Saio da FLIMAR mais uma vez encantado e sobretudo entusiasmado, no sentido grego da palavra: carregando deus dentro de si. Uma vasta programação na escola técnica federal com palestras e oficinas, bem como nas escolas públicas e nas praças. Concertos nas igrejas, exposições, apresentações de grupos folclóricos, contação de histórias, concurso de redação. Cabe destacar também as tradicionais bandas filarmônicas da cidade e a expressiva presença de cordelistas. Estudantes e professores de outros estados brasileiros também estiveram presentes à festa alagoana, saudando o trabalho árduo da equipe que ao lado de mais de quarenta escritores deu ainda maior envergadura a essa segunda edição da FLIMAR, que em meio ao casario colonial e a um cenário paradisíaco estende também seus braços a escritores de outros países (Argentina, Bolívia, Moçambique).
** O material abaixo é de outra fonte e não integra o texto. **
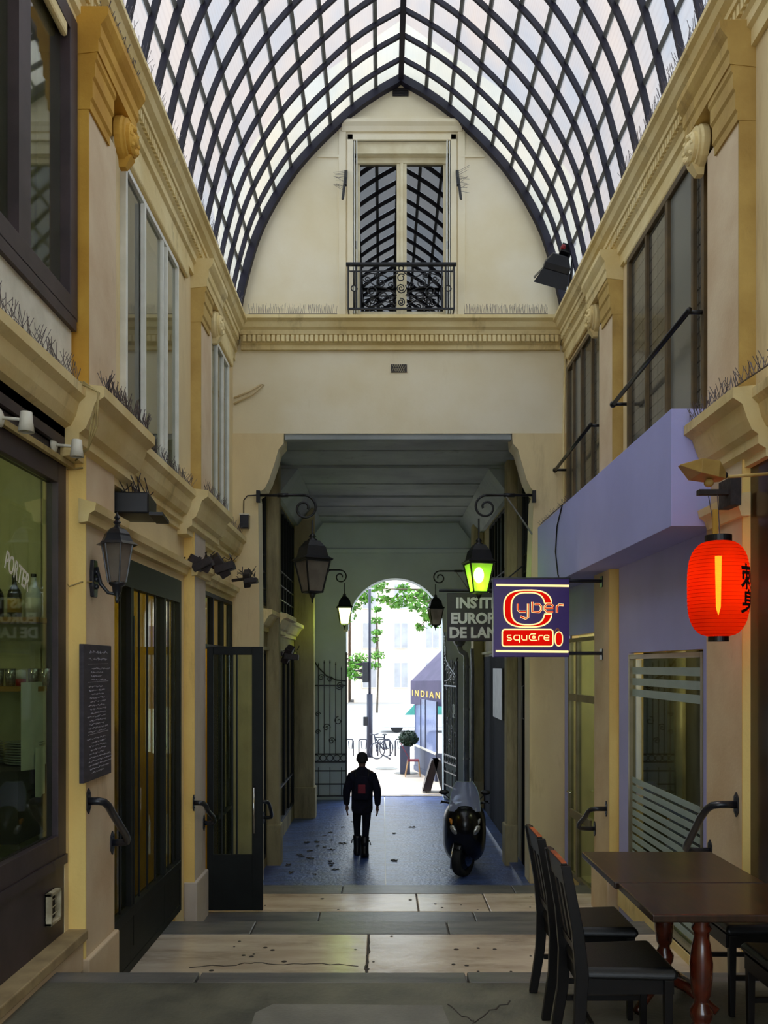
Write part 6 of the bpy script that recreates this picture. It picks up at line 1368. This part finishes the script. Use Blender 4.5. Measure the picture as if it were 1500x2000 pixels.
# bicycle leaning
x, y = W(744, 1470, 28.3).x, 28.3
t = thing('bicycle', 'dark blue bicycle leaning on the hoops right of the pole', 'bicycle', (x, y, Z3))
def bw(cx, cy, ang, nm):
    g = MB(); c, s = math.cos(ang), math.sin(ang); g.tube([(cx+.27*math.cos(a)*c, cy+.27*math.cos(a)*s, Z3+.29+.27*math.sin(a)) for a in [2*PI*k/20 for k in range(20)]], .018, 6, True)
    g.build(nm, 'post', t, smooth=True); g = MB()
    for k in range(8): a = PI*k/8; g.bar((cx-.26*math.cos(a)*c, cy-.26*math.cos(a)*s, Z3+.29-.26*math.sin(a)), (cx+.26*math.cos(a)*c, cy+.26*math.cos(a)*s, Z3+.29+.26*math.sin(a)), .004, .004)
    g.ball((cx, cy, Z3+.29), .045, 8, 6); g.build('spokes', 'post', t)
bw(x-.12, y, .5, 'wheel'); bw(x+.18, y+.75, .6, 'wheel')
g = MB()
for p, q in (((-.12, 0, .29), (-.22, -.02, .80)), ((-.20, 0, .72), (.08, .36, .28)), ((-.20, 0, .72), (.10, .45, .68)), ((.08, .36, .28), (.12, .48, .75)), ((.08, .36, .28), (.18, .75, .29)), ((.10, .45, .66), (.18, .75, .29)), ((.10, .30, .10), (.30, -.05, .02))):
    g.tube([(x+p[0], y+p[1], Z3+p[2]), (x+q[0], y+q[1], Z3+q[2])], .022, 6)
g.build('frame', 'post', t, smooth=True); g = MB(); g.tube([(x-.36, y+.1, Z3+.82), (x-.22, y, Z3+.80), (x-.08, y-.1, Z3+.84)], .016, 6); g.build('handlebar', 'post', t); MB().ball((x+.12, y+.48, Z3+.77), (.09, .12, .03), 8, 6).build('saddle', 'black', t)
# car and van
def car(x0, y, L, h, m, lab):
    t = thing('car', lab, 'car', (x0+L/2, y, Z3-.13)); z = Z3-.13
    P_ = [(0, .25), (.02, .55), (.25, .72), (.95, .80), (1.5, h), (3.0, h+.02), (3.7, .85), (L-.05, .80), (L, .45), (L, .25)]
    MB().ext([(x0+u*L/4.2 if u > .3 else x0+u, z+v) for u, v in P_[:-2]]+[(x0+L, z+.45), (x0+L, z+.25)], y-.85, y+.85, 'y').build('car_body', m, t, bevel=.06, seg=3)
    for xx in (.8, L-.85): MB().lathe([(.001, -.1), (.2, -.1), (.31, -.08), (.31, .08), (.2, .1), (.001, .1)], (x0+xx, y-.70, z+.31), 20, 'y').build('wheel', 'tyre', t)
    MB().ext([(x0+1.15*L/4.2, z+.85), (x0+1.6*L/4.2, z+h-.06), (x0+2.9*L/4.2, z+h-.05), (x0+3.5*L/4.2, z+.87)], y-.865, y-.84, 'y').build('side_glass', 'cargreen' if m == 'carwhite' else 'shut', t)
car(-.15, 42, 4.3, 1.40, 'carwhite', 'white car on the street beyond the arch'); car(-8.5, 46, 4.3, 1.4, 'carwhite', 'pale car farther left along the street')
t = thing('van', 'white van with teal glass on the street behind the terrace enclosure', 'van', (3.4, 48, Z3-.13)); z = Z3-.13
MB().ext([(1.2, z+.3), (1.25, z+1.2), (1.9, z+2.1), (6.5, z+2.2), (6.5, z+.3)], 47, 49, 'y').build('van_body', 'carwhite', t, bevel=.06)
MB().ext([(1.5, z+1.25), (2.0, z+1.95), (2.9, z+1.98), (2.9, z+1.25)], 46.96, 47.0, 'y').build('side_glass', 'cargreen', t)
for xx in (2.1, 5.4): MB().lathe([(.001, -.1), (.36, -.1), (.36, .1), (.001, .1)], (xx, 47.1, z+.36), 18, 'y').build('wheel', 'tyre', t)
# buildings across the street
def building(x0, x1, y, h, lab, n, fl_):
    t = thing('building', lab, 'building', ((x0+x1)/2, y, Z3)); g = MB(); g.box(x0, x1, y, y+10, Z3-.3, Z3+h); g.build('wall', 'facade', t)
    MB().box(x0-.3, x1+.3, y-.3, y+10, Z3+h, Z3+h+.5).build('roof_cornice', 'mould', t)
    for j in range(fl_):
        for i in range(n):
            xx = x0+(x1-x0)*(i+.5)/n; zz = Z3+1.2+3.4*j; f_ = MB().box(xx-.65, xx+.65, y-.10, y-.02, zz-.1, zz+2.2).build('window', 'white', t)
            for q in (-1, 1): MB().box(xx+q*.30-.26, xx+q*.30+.26, y-.13, y-.09, zz, zz+2.1).build('pane', 'shut', f_)
building(-16, -3, 72, 17, 'pale apartment building across the street on the left', 4, 4); building(-2.5, 11, 75, 19, 'pale apartment building across the street, centre', 5, 5); building(11.5, 26, 72, 16, 'pale apartment building across the street on the right', 4, 4)
# trees
def tree(x, y, h, clumps, lab, n=70, ls=.10, tk=1):
    t = thing('street_tree', lab, 'tree', (x, y, Z3-.1), 'street trees beyond the arch')
    MB().tube([(x, y, Z3-.1), (x+.1, y, Z3+h*.4), (x, y, Z3+h*.8)], [.22*tk, .17*tk, .08*tk], 8).build('trunk', 'bark', t, smooth=True)
    g = MB(); b = MB()
    for cx_, cy_, cz_, r in clumps:
        b.tube([(x, y, Z3+h*.55), ((x+cx_)/2, (y+cy_)/2, (Z3+h*.6+cz_)/2+.3), (cx_, cy_, cz_)], [.06, .04, .012], 5)
        for k in range(int(n*r*4)):
            a, bb = random.uniform(0, 2*PI), math.acos(random.uniform(-1, 1)); q = r*random.random()**.5
            p = Vector((cx_+q*1.2*math.sin(bb)*math.cos(a), cy_+q*math.sin(bb)*math.sin(a), cz_+q*.7*math.cos(bb)))
            d = Vector((random.uniform(-1, 1), random.uniform(-1, 1), random.uniform(-1, 1))).normalized()*ls; e = d.cross(Vector((random.uniform(-1, 1), random.uniform(-1, 1), random.uniform(-1, 1)))).normalized()*ls*.7
            g.add([p-d, p+e, p+d, p-e], [(0, 1, 2, 3)])
    g.build('foliage', 'green', t, kind='stuff'); b.build('branches', 'bark', t, smooth=True)
random.seed(77)
def cl(px_, py_, D, r): q = W(px_, py_, D); return (q.x, q.y, q.z, r)
tree(2.6, 34, 9, [cl(*a) for a in ((800, 1168, 33, .5), (835, 1160, 33, .5), (775, 1178, 33, .35), (815, 1185, 32, .35), (845, 1190, 32, .5), (750, 1170, 33, .25), (855, 1215, 33, .4), (790, 1150, 34, .3), (860, 1165, 33, .5), (835, 1205, 33, .25), (745, 1150, 33, .3), (820, 1225, 33, .2), (900, 1150, 33, .8), (880, 1100, 34, 1.0), (800, 1080, 34, 1.0))], 'plane tree whose leafy branches hang into the top of the arch', 60, .085)
tree(-4.6, 36, 9, [cl(*a) for a in ((700, 1162, 35, .4), (715, 1170, 35, .3), (690, 1185, 35, .3), (660, 1150, 35, .9), (640, 1200, 35, 1.0), (700, 1130, 35, .8), (735, 1140, 36, .4))], 'street tree at the left edge of the arch', 60, .09)
tree(-.4, 58, 8, [cl(*a) for a in ((734, 1212, 58, .4), (736, 1235, 58, .35), (732, 1250, 58, .3), (735, 1280, 58, .5), (732, 1300, 58, .4), (736, 1190, 58, .3))], 'slender dark tree seen just right of the traffic light pole', 60, .10, .3)
tree(-3.2, 62, 6, [cl(*a) for a in ((700, 1285, 62, .6), (690, 1300, 62, .6), (710, 1300, 62, .5), (680, 1310, 62, .7), (695, 1320, 62, .5))], 'low pale tree behind the traffic light', 50, .12)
Como ainda carrego Descartes na maleta, pude observar que o tradicional “fuso horário” de 60 minutos que alegremente se vê em Marechal Deodoro diminuiu este ano para 45 minutos. Deve chegar a 30 minutos no próximo ano, mas jamais a menos que isso, o que é muito bom: como a garça, a FLIMAR não tem pressa em existir, pois sabe que veio para ficar.”